The pipeline program is not just for Suffolk-bound students; it was designed to give a boost to all those considering law school. Wright believes this approach is crucial for making the legal profession more inclusive. “If we want to diversify the profession, we have to diversify law school,” Wright says. “This is a way to give pre-law students access to that last step in the pipeline to really determine if this is for them.”
Participant Tylan Mendes, a rising senior at the University of Massachusetts, Dartmouth, says the program showed him what is required for law school and what the classes will be like. “But beyond that, they also introduced us to some significant people in the field,” he says. “Everybody here at one point was in our position. They had to do the work to get here, and I can do it, too.”

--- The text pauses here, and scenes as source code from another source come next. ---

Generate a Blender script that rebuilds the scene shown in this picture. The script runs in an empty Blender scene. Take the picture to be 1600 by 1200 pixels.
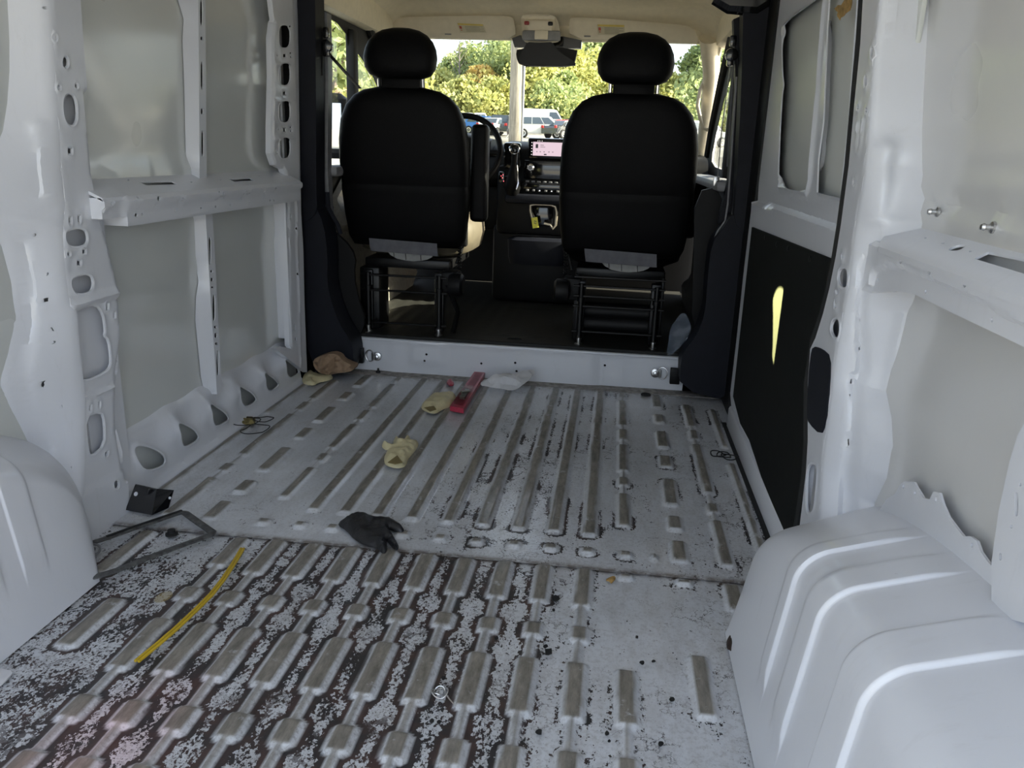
import bpy, bmesh, math, random
import numpy as np
from mathutils import Vector, Matrix
from mathutils.geometry import delaunay_2d_cdt
random.seed(4); rng = np.random.RandomState(7)
S = bpy.context.scene

# ------------------------------------------------------------------ camera
FPX = 1250.0
YAW, PITCH, ROLL = math.radians(6.797), math.radians(16.348), math.radians(2.005)
CAM = np.array([0.40, 0.0, 1.0])
_f = np.array([-math.sin(YAW)*math.cos(PITCH), math.cos(YAW)*math.cos(PITCH), -math.sin(PITCH)])
_r = np.array([math.cos(YAW), math.sin(YAW), 0.0]); _u = np.cross(_r, _f)
_r, _u = math.cos(ROLL)*_r + math.sin(ROLL)*_u, -math.sin(ROLL)*_r + math.cos(ROLL)*_u
cd = bpy.data.cameras.new('camera'); cam = bpy.data.objects.new('camera', cd); S.collection.objects.link(cam)
cd.sensor_width = 36; cd.lens = FPX/1600*36; cd.clip_start = .02; cd.clip_end = 2000
cam.matrix_world = Matrix(((_r[0], _u[0], -_f[0], CAM[0]), (_r[1], _u[1], -_f[1], CAM[1]), (_r[2], _u[2], -_f[2], CAM[2]), (0, 0, 0, 1)))
S.camera = cam

def at(px, py, ax, val):
    """world point where the sight line of a pixel meets the plane axis=val (used to measure real surfaces)"""
    d = _f + (px-800)/FPX*_r - (py-600)/FPX*_u
    return CAM + (val-CAM[ax])/d[ax]*d
def L2(pts, ax, val):
    k = [i for i in range(3) if i != ax]
    return [tuple(at(a, b, ax, val)[k]) for a, b in pts]

# ------------------------------------------------------------------ light
w = bpy.data.worlds.new('sky'); S.world = w; w.use_nodes = True
nt = w.node_tree; nt.nodes.clear()
sky = nt.nodes.new('ShaderNodeTexSky'); sky.sky_type = 'NISHITA'; sky.sun_disc = False
SUN = Vector((.90, -.02, .50)).normalized()
sky.sun_elevation = math.asin(SUN.z); sky.sun_rotation = math.atan2(SUN.x, SUN.y)
sky.air_density = 1.0; sky.dust_density = 2.5; sky.ozone_density = 1.5
mixw = nt.nodes.new('ShaderNodeMix'); mixw.data_type = 'RGBA'; mixw.inputs[0].default_value = .45
mixw.inputs[7].default_value = (4.6, 4.9, 5.3, 1)
bgn = nt.nodes.new('ShaderNodeBackground'); bgn.inputs[1].default_value = .30
wo = nt.nodes.new('ShaderNodeOutputWorld')
nt.links.new(sky.outputs[0], mixw.inputs[6]); nt.links.new(mixw.outputs[2], bgn.inputs[0]); nt.links.new(bgn.outputs[0], wo.inputs[0])
sl = bpy.data.lights.new('sun', 'SUN'); sl.energy = 12.0; sl.angle = math.radians(.6); sl.color = (1, .93, .74)
so = bpy.data.objects.new('sun', sl); S.collection.objects.link(so)
so.rotation_euler = SUN.to_track_quat('Z', 'Y').to_euler()
def spot(name, loc, tgt, energy, size, col, blend=.1, rad=.01):
    l = bpy.data.lights.new(name, 'SPOT'); l.energy = energy; l.spot_size = math.radians(size); l.color = col; l.spot_blend = blend; l.shadow_soft_size = rad
    o = bpy.data.objects.new(name, l); S.collection.objects.link(o); o.location = loc
    o.rotation_euler = (Vector(loc)-Vector(tgt)).to_track_quat('Z', 'Y').to_euler(); return o
vs = S.view_settings; S.display_settings.display_device = 'sRGB'
vs.view_transform = 'Standard'; vs.look = 'None'; vs.gamma = 1; vs.use_curve_mapping = False; vs.exposure = .92
S.cycles.max_bounces = 12; S.cycles.diffuse_bounces = 6; S.cycles.glossy_bounces = 5; S.cycles.transparent_max_bounces = 12
S.cycles.use_denoising = True

# ------------------------------------------------------------------ materials
def newmat(name):
    m = bpy.data.materials.new(name); m.use_nodes = True
    return m, m.node_tree, m.node_tree.nodes['Principled BSDF']
def N(t, typ, **kw):
    n = t.nodes.new(typ)
    for k, v in kw.items(): setattr(n, k, v)
    return n
def noise(t, scale, detail=4, rough=.55, vec=None, stretch=None):
    n = N(t, 'ShaderNodeTexNoise'); n.inputs['Scale'].default_value = scale; n.inputs['Detail'].default_value = detail; n.inputs['Roughness'].default_value = rough
    if vec is None: vec = N(t, 'ShaderNodeTexCoord').outputs['Object']
    if stretch:
        mp = N(t, 'ShaderNodeMapping'); mp.inputs['Scale'].default_value = stretch; t.links.new(vec, mp.inputs[0]); vec = mp.outputs[0]
    t.links.new(vec, n.inputs['Vector']); return n.outputs['Fac']
def ramp(t, src, a, b):
    n = N(t, 'ShaderNodeMapRange'); n.inputs[1].default_value = a; n.inputs[2].default_value = b; n.clamp = True
    t.links.new(src, n.inputs[0]); return n.outputs[0]
def mth(t, op, a, b=None):
    n = N(t, 'ShaderNodeMath', operation=op)
    for i, v in enumerate((a, b)):
        if v is None: continue
        if isinstance(v, (int, float)): n.inputs[i].default_value = v
        else: t.links.new(v, n.inputs[i])
    return n.outputs[0]
def mixc(t, fac, a, b):
    n = N(t, 'ShaderNodeMix', data_type='RGBA')
    if isinstance(fac, (int, float)): n.inputs[0].default_value = fac
    else: t.links.new(fac, n.inputs[0])
    for i, v in ((6, a), (7, b)):
        if isinstance(v, tuple): n.inputs[i].default_value = (*v, 1)
        else: t.links.new(v, n.inputs[i])
    return n.outputs[2]
def simple(name, col, rough=.5, metal=0, var=.15, nscale=30, bump=0, bscale=200, coat=0, spec=.5):
    m, t, p = newmat(name)
    n = noise(t, nscale)
    d = tuple(c*(1-var) for c in col); l = tuple(min(1, c*(1+var)) for c in col)
    t.links.new(mixc(t, ramp(t, n, .3, .7), d, l), p.inputs['Base Color'])
    p.inputs['Roughness'].default_value = rough; p.inputs['Metallic'].default_value = metal
    p.inputs['Coat Weight'].default_value = coat; p.inputs['Specular IOR Level'].default_value = spec
    if bump:
        b = N(t, 'ShaderNodeBump'); b.inputs['Strength'].default_value = bump; b.inputs['Distance'].default_value = .002
        t.links.new(noise(t, bscale), b.inputs['Height']); t.links.new(b.outputs[0], p.inputs['Normal'])
    return m
def paint(name, col, rough, scuff=.5, wave=.0, coat=.4):
    m, t, p = newmat(name)
    s1 = noise(t, 9, 6, .7); s2 = noise(t, 70, 5, .75)
    sc = mth(t, 'MULTIPLY', ramp(t, s2, .66, .74), ramp(t, s1, .52, .66))
    lowf = ramp(t, noise(t, 2.2, 3), .12, .88)
    base = mixc(t, lowf, tuple(c*.965 for c in col), col)
    streak = mth(t, 'MULTIPLY', ramp(t, noise(t, 14, 5, .7, stretch=(1, 3, .6)), .58, .75), .16*scuff)
    base = mixc(t, streak, base, (.36, .35, .33))
    base = mixc(t, mth(t, 'MULTIPLY', sc, scuff), base, (.22, .21, .20))
    t.links.new(base, p.inputs['Base Color'])
    r = N(t, 'ShaderNodeMapRange'); r.inputs[3].default_value = rough; r.inputs[4].default_value = rough+.12; t.links.new(lowf, r.inputs[0]); t.links.new(r.outputs[0], p.inputs['Roughness'])
    p.inputs['Coat Weight'].default_value = coat; p.inputs['Coat Roughness'].default_value = rough*.5
    if wave:
        b = N(t, 'ShaderNodeBump'); b.inputs['Strength'].default_value = 1; b.inputs['Distance'].default_value = wave
        t.links.new(noise(t, 2.5, 1, .4), b.inputs['Height']); t.links.new(b.outputs[0], p.inputs['Normal'])
    return m
def glassmat(name, tint, refl=.07):
    m = bpy.data.materials.new(name); m.use_nodes = True; t = m.node_tree; t.nodes.clear()
    a = N(t, 'ShaderNodeBsdfTransparent'); a.inputs[0].default_value = (*tint, 1)
    g = N(t, 'ShaderNodeBsdfGlossy'); g.inputs['Roughness'].default_value = .02
    fr = N(t, 'ShaderNodeFresnel'); fr.inputs[0].default_value = 1.45
    mx = N(t, 'ShaderNodeMixShader'); o = N(t, 'ShaderNodeOutputMaterial')
    t.links.new(mth(t, 'MULTIPLY', fr.outputs[0], refl*10), mx.inputs[0]); t.links.new(a.outputs[0], mx.inputs[1]); t.links.new(g.outputs[0], mx.inputs[2]); t.links.new(mx.outputs[0], o.inputs[0])
    return m
def glossier(m):
    p = m.node_tree.nodes['Principled BSDF']; p.inputs['Coat Weight'].default_value = 1; p.inputs['Coat IOR'].default_value = 1.75; p.inputs['Coat Roughness'].default_value = .11
    return m
M = {}
M['white'] = paint('white_body_paint', (.70, .715, .76), .30, .7, .0)
M['skin'] = glossier(paint('outer_skin_primer', (.67, .69, .675), .24, .10, .0012, .7))
M['skin_r'] = paint('outer_skin_right', (.66, .66, .655), .24, .10, .0015, .7)
M['blank'] = paint('window_blank_paint', (.60, .615, .59), .42, .10, 0, .15)
M['navy'] = simple('dark_trim_plastic', (.005, .006, .011), .55, bump=.3, bscale=400, spec=.25)
M['black'] = simple('black_plastic', (.004, .004, .0045), .5, bump=.2, bscale=500, spec=.25)
M['gloss'] = simple('piano_black', (.006, .006, .007), .12, coat=.6)
M['seat'] = simple('black_leatherette', (.0022, .0022, .0026), .5, bump=.5, bscale=350, spec=.13)
M['rubber'] = simple('black_rubber', (.010, .010, .010), .75)
M['board'] = simple('black_hardboard', (.010, .011, .010), .7, bump=.3, bscale=300, spec=.1)
M['cream'] = simple('cream_headliner', (.74, .67, .52), .9, var=.05, bump=.4, bscale=600)
M['creamp'] = simple('cream_plastic', (.66, .60, .48), .55, var=.04)
M['greyp'] = simple('grey_plastic', (.20, .20, .21), .5)
M['steel'] = simple('bright_steel', (.62, .62, .62), .28, 1)
M['chrome'] = simple('chrome', (.85, .85, .86), .08, 1, var=.02)
M['frame'] = simple('black_powder_coat', (.004, .004, .0045), .35, spec=.3)
M['matf'] = simple('rubber_floor_mat', (.012, .012, .010), .6, bump=.5, bscale=90)
M['glass'] = glassmat('clear_glass', (.93, .96, .93))
M['latex'] = simple('latex', (.62, .55, .33), .5, var=.1, bump=.6, bscale=120)
M['nitrile'] = simple('black_nitrile', (.014, .014, .016), .38, bump=.6, bscale=160)
M['kraft'] = simple('kraft_paper', (.30, .20, .125), .85, var=.2, bump=.6, bscale=90)
M['paperw'] = simple('white_paper', (.62, .62, .64), .8, var=.06, bump=.4, bscale=90)
M['yellow'] = simple('yellow_plastic', (.50, .34, .02), .4, var=.12)
M['redp'] = simple('red_packaging', (.42, .035, .07), .35, var=.2, coat=.4)
M['leaf'] = simple('dry_leaf', (.36, .22, .07), .8, var=.45, nscale=60)
M['brown'] = simple('brown_rag', (.030, .018, .012), .9, var=.4)
M['greycl'] = simple('grey_felt', (.13, .13, .145), .9)
M['whitecl'] = simple('white_fleece', (.33, .33, .32), .95)
M['tan'] = simple('tan_seat_side', (.10, .085, .06), .5)  # black seat cushion with warm sunlight put into its colour

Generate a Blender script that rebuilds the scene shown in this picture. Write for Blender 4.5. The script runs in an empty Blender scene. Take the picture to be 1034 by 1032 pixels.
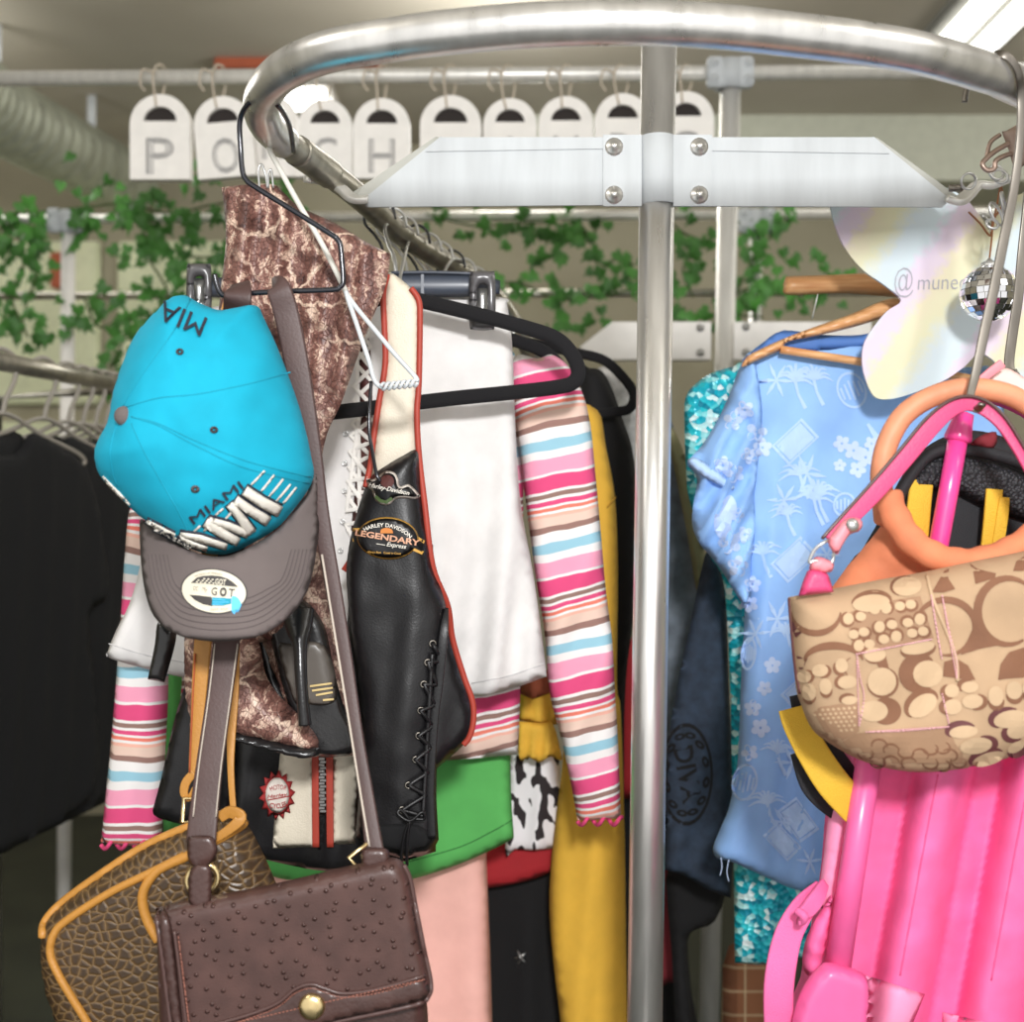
import bpy, bmesh, math, random
import numpy as np
from mathutils import Vector, Matrix, noise
from mathutils.geometry import delaunay_2d_cdt
from mathutils.bvhtree import BVHTree

random.seed(7)
S = bpy.context.scene
COL = S.collection
PI = math.pi
F, CX, CY, EYE = 1200.0, 517.0, 516.0, 1.2      # survey of the shop: eye height 1.2 m, looking along +Y

def W(px, py, d):
    """a surveyed sight line (px, py) at distance d along +Y -> world point"""
    return Vector(((px - CX) / F * d, d, EYE + (CY - py) / F * d))

def lin(c):
    return tuple(((v / 255) / 12.92 if v <= 10 else (((v / 255) + .055) / 1.055) ** 2.4) for v in c)

# ------------------------------------------------------------------ materials
MATS = {}
class NT:
    def __init__(s, name):
        s.m = bpy.data.materials.new(name); s.m.use_nodes = True
        s.t = s.m.node_tree; s.b = s.t.nodes['Principled BSDF']; s.o = s.t.nodes['Material Output']
    def n(s, typ, **kw):
        nd = s.t.nodes.new(typ)
        for k, v in kw.items():
            if k in nd.inputs.keys(): nd.inputs[k].default_value = v
            else: setattr(nd, k, v)
        return nd
    def l(s, a, b): s.t.links.new(a, b)
    def math(s, op, a, b=None, c=None):
        nd = s.t.nodes.new('ShaderNodeMath'); nd.operation = op
        for i, v in enumerate((a, b, c)):
            if v is None: continue
            if isinstance(v, (int, float)): nd.inputs[i].default_value = v
            else: s.l(v, nd.inputs[i])
        return nd.outputs[0]
    def ramp(s, fac, stops, interp='LINEAR'):
        nd = s.t.nodes.new('ShaderNodeValToRGB'); cr = nd.color_ramp; cr.interpolation = interp
        while len(cr.elements) < len(stops): cr.elements.new(.5)
        for e, (p, c) in zip(cr.elements, stops):
            e.position = p; e.color = (*lin(c), 1) if not isinstance(c, float) else (c, c, c, 1)
        s.l(fac, nd.inputs[0]); return nd.outputs[0]
    def mix(s, fac, a, b, mode='MIX'):
        nd = s.t.nodes.new('ShaderNodeMix'); nd.data_type = 'RGBA'; nd.blend_type = mode
        for i, v in ((0, fac), (6, a), (7, b)):
            if isinstance(v, (int, float)): nd.inputs[i].default_value = v
            elif isinstance(v, tuple): nd.inputs[i].default_value = (*lin(v), 1)
            else: s.l(v, nd.inputs[i])
        return nd.outputs[2]
    def bump(s, h, strength=.3, dist=.002):
        nd = s.t.nodes.new('ShaderNodeBump'); nd.inputs['Strength'].default_value = strength
        nd.inputs['Distance'].default_value = dist
        s.l(h, nd.inputs['Height']); s.l(nd.outputs[0], s.b.inputs['Normal'])
    def set(s, **kw):
        for k, v in kw.items(): s.b.inputs[k.replace('_', ' ')].default_value = v
    def obj(s): return s.t.nodes.new('ShaderNodeTexCoord').outputs['Object']
    def uv(s): return s.t.nodes.new('ShaderNodeTexCoord').outputs['UV']
    def noise(s, vec, scale, detail=3, rough=.5, out=0):
        nd = s.n('ShaderNodeTexNoise', Scale=scale, Detail=detail, Roughness=rough); s.l(vec, nd.inputs['Vector']); return nd.outputs[out]
    def vor(s, vec, scale, feature='F1', out='Distance', rnd=1):
        nd = s.n('ShaderNodeTexVoronoi', voronoi_dimensions='2D', feature=feature, Scale=scale, Randomness=rnd); s.l(vec, nd.inputs['Vector']); return nd.outputs[out]
    def mapv(s, vec, scale=(1, 1, 1), rot=(0, 0, 0)):
        nd = s.t.nodes.new('ShaderNodeMapping'); nd.inputs['Scale'].default_value = scale; nd.inputs['Rotation'].default_value = rot
        s.l(vec, nd.inputs['Vector']); return nd.outputs[0]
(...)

Suffolk University rising senior Samantha Restrepo-Ramirez, Class of 2023, says she had dreamed of being a lawyer since she was young, but without mentors in the field, she wasn’t sure how to pursue her dream. The program exceeded her expectations. “It built me up in a way where I felt so capable of going through this journey,” she says; at the same time it showed her what more she needed to do to prepare.
Many of the pipeline participants questioned whether they had the ability to be lawyers someday, says Wright. “Now, after a few weeks meeting with attorneys who themselves were anxious about going to law school, and talking to people from similar walks of life, their confidence has grown.”